Justice Minister Rustam Badasian on Friday voiced support for the Armenian parliament’s plans to urge the Constitutional Court to replace its chairman, Hrayr Tovmasian.

The National Assembly will debate and almost certainly adopt early next month an appeal to the court drafted by senior lawmakers representing Prime Minister Nikol Pashinian’s My Step alliance. The document denounces Tovmasian’s handling of Robert Kocharian’s appeals against the legality of coup charges brought against the former Armenian president.

The Constitutional Court partly accepted one of those appeals on September 4. It declared unconstitutional an article of the Armenian Code of Procedural Justice used against Kocharian.

The draft parliamentary resolution accuses Tovmasian of committing serious procedural violations during the consideration of the case.
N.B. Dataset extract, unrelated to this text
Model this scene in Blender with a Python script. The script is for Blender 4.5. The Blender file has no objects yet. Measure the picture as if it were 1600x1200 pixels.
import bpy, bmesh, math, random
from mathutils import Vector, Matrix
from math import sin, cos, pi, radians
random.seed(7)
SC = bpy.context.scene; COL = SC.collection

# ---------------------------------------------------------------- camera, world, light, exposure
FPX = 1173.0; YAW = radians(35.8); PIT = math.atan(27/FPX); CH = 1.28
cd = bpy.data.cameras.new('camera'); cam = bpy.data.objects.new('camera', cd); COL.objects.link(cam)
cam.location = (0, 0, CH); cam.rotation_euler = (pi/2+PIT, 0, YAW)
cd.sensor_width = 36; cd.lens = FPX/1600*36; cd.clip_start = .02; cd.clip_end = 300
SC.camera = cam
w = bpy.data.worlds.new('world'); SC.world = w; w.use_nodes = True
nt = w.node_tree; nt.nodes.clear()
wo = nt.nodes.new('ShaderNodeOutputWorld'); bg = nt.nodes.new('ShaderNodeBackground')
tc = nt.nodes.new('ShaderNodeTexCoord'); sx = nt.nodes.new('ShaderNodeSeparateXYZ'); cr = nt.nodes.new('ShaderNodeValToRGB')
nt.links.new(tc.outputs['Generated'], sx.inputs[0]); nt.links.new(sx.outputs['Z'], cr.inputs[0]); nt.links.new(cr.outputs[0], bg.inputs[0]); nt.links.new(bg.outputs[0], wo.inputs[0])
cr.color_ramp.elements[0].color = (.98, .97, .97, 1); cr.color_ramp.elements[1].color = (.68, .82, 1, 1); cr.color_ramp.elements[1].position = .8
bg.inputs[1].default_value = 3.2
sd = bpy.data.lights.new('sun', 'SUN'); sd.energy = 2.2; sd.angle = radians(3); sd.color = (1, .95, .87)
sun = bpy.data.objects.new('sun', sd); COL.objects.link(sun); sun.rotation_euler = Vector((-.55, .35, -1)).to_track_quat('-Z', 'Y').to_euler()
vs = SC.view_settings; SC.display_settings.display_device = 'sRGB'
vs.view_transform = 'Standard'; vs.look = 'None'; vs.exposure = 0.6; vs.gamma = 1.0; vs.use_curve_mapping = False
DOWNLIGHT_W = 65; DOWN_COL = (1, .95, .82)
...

It says he should not have dealt with the case also because of his personal ties to one of Kocharian’s lawyers and past membership in the former ruling Republican Party of Armenia (HHK).

“I consider the appeal substantiated,” Badasian told reporters. The minister also effectively echoed Pashinian’s recent allegations that Tovmasian became the Constitutional Court chairman in March 2017 as a result of a dubious political deal cut with HHK leader and then President Serzh Sarkisian.

Tovmasian rejected Pashinian’s verbal attacks in July. But he has yet to publicly react to the pro-government parliament majority’s efforts to oust him.

Although the anticipated parliament resolution is not binding, the high court has to meet and discuss it. Tovmasian will lose his post if most of the court’s eight other judges vote against him.He is not allowed to attend the discussion and vote on his future.

One of the judges, Alvina Gyulumian, on Friday declined to comment on the parliament measure. “A single word uttered by me could be interpreted in a certain way and preclude my participation in the court’s consideration of the issue,” she explained to journalists.

Gyulumian earlier denounced as offensive a Justice Ministry bill offering her and her colleagues financial incentives to resign.

The idea of such a bill was first floated by Vahe Grigorian, another Constitutional Court judge who was elected by the government-controlled parliament in June. Grigorian claimed that only he and another judge, Arman Dilanian, can make valid decisions because they were installed after sweeping amendments to the Armenian constitution took effect in April 2018. The court’s eight other members, including Dilanian, dismissed those claims.